東京音楽学校編纂『中学唱歌』明治34年3月出版(東京芸術大学附属図書館所蔵)より表紙、《荒城の月》
 今から百年前の1901年(明治34年)10月1日、瀧廉太郎がライプツィヒ音楽院の入学試験に合格した。このニュースに、東京音楽学校関係者たちの喜びは並々ではなかった。我が国初めての男子留学生が、ヨーロッパの名門校にめでたく入学を許されたからである。ちょうど、女の子ばかり生まれて、ああ次は嫡子の男の子であって欲しい、と願っている家庭に、ついに待望の男子が誕生したようであった。

 島崎藤村も音楽畑のみ女性が目立って元気に活躍することに、ある種の奇異を感じていた1人である。当時、洋楽は「近代」の象徴ともみなされていたので、藤村は好奇心も手伝って、1897年秋から1年間、選科生として東京音楽学校に在籍し、ヴァイオリンやピアノなどを学んだ。有名な『若菜集』を出版したばかりで、新進の詩人として世の注目を浴びていた頃である。彼のピアノの先生には竹柏会の歌人として知られた25歳の助教授、橘糸重がいた。さらにこの時27歳の留学帰りの教授、幸田延が元気溌剌、いわばスター的に活躍していた。選科生の藤村は新聞の音楽批評において優雅な文章で、「西の國の文學も、繪畫も宗教も、哲學も、多くは皆な男子の手によりて傳へられたるに、ひとり音樂のみは女性によりて傳られたるは竒ならずや」と書いている。

 幸田露伴の妹、幸田延が留学するに至ったのには、御雇外国人教師ルードルフ・ディットリヒの意見が大きく作用していた。1888年、ウィーンからやってきた音楽家ディットリヒは高い識見をもっていて、文部大臣の森有礼や音楽学校関係者に対して、これからは外国人を招くだけでなく、優秀な日本人を本場へ留学させるべきだと進言した。これが容れられて、1889年春、幸田延は官費による初の音楽留学生として欧米に出発した。

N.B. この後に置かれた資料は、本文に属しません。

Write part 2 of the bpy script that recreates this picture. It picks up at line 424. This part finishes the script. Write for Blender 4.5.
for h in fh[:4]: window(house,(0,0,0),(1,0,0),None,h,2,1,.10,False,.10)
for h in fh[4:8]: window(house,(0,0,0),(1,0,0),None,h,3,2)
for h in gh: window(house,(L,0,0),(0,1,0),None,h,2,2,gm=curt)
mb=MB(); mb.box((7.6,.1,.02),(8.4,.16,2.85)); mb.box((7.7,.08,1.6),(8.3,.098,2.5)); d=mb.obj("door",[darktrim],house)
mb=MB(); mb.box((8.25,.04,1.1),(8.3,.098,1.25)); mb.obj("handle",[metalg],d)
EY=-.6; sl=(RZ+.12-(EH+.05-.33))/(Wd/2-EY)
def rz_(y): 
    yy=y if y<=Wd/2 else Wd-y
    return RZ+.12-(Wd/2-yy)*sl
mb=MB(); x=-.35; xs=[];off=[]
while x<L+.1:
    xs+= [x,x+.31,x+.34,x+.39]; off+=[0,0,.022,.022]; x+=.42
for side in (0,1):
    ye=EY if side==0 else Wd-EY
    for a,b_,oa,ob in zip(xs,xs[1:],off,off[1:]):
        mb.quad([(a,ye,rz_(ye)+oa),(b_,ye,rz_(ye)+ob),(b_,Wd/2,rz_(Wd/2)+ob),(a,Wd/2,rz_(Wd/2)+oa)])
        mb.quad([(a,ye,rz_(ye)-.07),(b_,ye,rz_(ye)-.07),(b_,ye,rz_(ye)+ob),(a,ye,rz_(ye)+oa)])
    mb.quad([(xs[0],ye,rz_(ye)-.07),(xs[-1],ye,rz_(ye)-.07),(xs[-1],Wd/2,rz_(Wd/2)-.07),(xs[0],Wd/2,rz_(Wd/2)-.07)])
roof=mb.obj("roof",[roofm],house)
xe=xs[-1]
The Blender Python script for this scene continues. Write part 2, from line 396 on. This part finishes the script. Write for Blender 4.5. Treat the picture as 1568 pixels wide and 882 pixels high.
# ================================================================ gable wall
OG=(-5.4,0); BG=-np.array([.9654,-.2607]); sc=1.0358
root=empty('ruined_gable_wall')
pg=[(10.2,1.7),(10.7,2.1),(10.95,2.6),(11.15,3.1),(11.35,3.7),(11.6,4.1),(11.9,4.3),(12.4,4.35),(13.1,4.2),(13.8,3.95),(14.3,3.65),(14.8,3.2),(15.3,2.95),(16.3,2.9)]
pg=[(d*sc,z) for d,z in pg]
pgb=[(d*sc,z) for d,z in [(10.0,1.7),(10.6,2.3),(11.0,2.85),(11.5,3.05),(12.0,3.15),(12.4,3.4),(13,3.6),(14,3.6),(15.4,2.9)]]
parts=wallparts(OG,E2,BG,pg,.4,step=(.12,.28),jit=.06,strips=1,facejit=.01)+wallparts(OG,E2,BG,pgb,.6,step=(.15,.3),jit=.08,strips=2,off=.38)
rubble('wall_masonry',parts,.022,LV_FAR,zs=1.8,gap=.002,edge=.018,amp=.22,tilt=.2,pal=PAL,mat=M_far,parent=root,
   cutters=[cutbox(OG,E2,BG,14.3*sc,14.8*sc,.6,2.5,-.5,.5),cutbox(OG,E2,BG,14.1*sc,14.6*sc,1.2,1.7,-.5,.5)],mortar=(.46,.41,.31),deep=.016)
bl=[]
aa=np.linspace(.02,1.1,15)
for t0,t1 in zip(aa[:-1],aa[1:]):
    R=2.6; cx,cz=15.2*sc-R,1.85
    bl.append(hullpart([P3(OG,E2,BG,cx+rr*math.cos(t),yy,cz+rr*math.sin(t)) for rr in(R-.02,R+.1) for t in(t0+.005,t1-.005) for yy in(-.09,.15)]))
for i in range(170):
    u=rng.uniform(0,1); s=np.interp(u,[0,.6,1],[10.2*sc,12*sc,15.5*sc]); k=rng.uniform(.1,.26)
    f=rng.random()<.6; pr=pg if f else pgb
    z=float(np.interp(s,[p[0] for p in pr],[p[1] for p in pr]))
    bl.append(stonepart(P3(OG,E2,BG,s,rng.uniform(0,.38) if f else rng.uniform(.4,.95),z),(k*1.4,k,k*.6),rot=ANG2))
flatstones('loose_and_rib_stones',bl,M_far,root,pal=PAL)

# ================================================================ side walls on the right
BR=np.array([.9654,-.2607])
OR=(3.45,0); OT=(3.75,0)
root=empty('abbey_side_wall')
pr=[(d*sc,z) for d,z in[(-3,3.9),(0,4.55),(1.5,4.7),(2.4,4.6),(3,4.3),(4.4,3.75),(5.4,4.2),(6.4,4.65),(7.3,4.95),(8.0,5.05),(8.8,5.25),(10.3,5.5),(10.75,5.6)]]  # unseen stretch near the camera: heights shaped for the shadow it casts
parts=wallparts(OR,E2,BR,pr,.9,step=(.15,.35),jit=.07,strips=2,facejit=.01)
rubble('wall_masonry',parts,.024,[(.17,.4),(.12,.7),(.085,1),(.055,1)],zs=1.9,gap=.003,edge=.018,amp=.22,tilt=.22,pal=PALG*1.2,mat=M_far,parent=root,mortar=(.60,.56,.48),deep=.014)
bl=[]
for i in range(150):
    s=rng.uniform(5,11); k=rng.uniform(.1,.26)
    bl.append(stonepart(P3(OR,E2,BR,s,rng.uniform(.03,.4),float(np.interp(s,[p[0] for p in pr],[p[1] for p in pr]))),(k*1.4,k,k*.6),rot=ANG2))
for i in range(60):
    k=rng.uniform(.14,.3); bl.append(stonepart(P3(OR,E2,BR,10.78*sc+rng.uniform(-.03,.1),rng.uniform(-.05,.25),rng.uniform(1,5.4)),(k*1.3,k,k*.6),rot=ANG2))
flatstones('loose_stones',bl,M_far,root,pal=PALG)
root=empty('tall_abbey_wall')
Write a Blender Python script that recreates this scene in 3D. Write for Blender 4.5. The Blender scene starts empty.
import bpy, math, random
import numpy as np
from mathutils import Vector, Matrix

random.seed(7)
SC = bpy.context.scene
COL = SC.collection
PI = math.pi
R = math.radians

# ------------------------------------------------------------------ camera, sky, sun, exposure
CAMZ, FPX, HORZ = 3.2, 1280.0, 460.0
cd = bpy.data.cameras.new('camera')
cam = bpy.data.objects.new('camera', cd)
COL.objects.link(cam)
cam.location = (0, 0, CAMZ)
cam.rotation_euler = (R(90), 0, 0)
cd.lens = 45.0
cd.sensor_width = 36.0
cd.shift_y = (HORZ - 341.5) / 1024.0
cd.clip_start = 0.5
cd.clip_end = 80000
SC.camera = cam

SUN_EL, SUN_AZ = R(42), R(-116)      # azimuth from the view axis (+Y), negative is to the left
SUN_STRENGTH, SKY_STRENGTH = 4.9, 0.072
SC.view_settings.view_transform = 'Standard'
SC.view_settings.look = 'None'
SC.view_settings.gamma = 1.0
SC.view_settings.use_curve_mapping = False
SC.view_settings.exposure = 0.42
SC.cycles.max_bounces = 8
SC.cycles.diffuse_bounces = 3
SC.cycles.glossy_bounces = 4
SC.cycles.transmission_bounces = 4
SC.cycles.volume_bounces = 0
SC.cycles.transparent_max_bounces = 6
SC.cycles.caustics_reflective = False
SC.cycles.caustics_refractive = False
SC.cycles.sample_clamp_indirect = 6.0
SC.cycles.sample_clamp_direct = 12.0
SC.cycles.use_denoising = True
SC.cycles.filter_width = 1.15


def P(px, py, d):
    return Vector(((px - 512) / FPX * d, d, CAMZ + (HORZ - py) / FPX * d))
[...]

 だが、彼女の6年半におよぶ不在中、音楽学校は存続か廃止かの論争が帝国議会で起こるほど、国の教育方針は揺らいだ。1893年秋、「高等師範學校附属」という、いわば格下げを余儀なくされ、その時代が5年半ほど続いた。もちろん、留学生の派遣どころではない。ところが、「国民の道徳を維持し品位を高める為」、高い音楽教育を施す上で東京音楽学校は必要とされて、1899年春、再び独立を勝ち得た。そして、10年ぶりの2人目の留学生として延の妹、幸田幸が選ばれた。しかし、ジャーナリズムはこの選考に延の介入があったと非難した。幸田幸のヴァイオリンの卓越した実力を認めながらも、男子留学生を期待する人々が多かったからである。

 こうして3人目の留学生に瀧廉太郎が決定し、彼はバッハやメンデルスゾーンゆかりの町ライプツィヒへと旅立った。瀧にはピアノの腕を磨くだけでなく、高度な作曲の勉強も期待された。彼はすでに『中学唱歌』で大きな功績を挙げていて、いつか彼こそ、西洋の大作曲家に伍するような、洋楽の本格的「作曲家」になれるのではないか――そんなメルヘン的な夢を、音楽関係者に抱かせていた。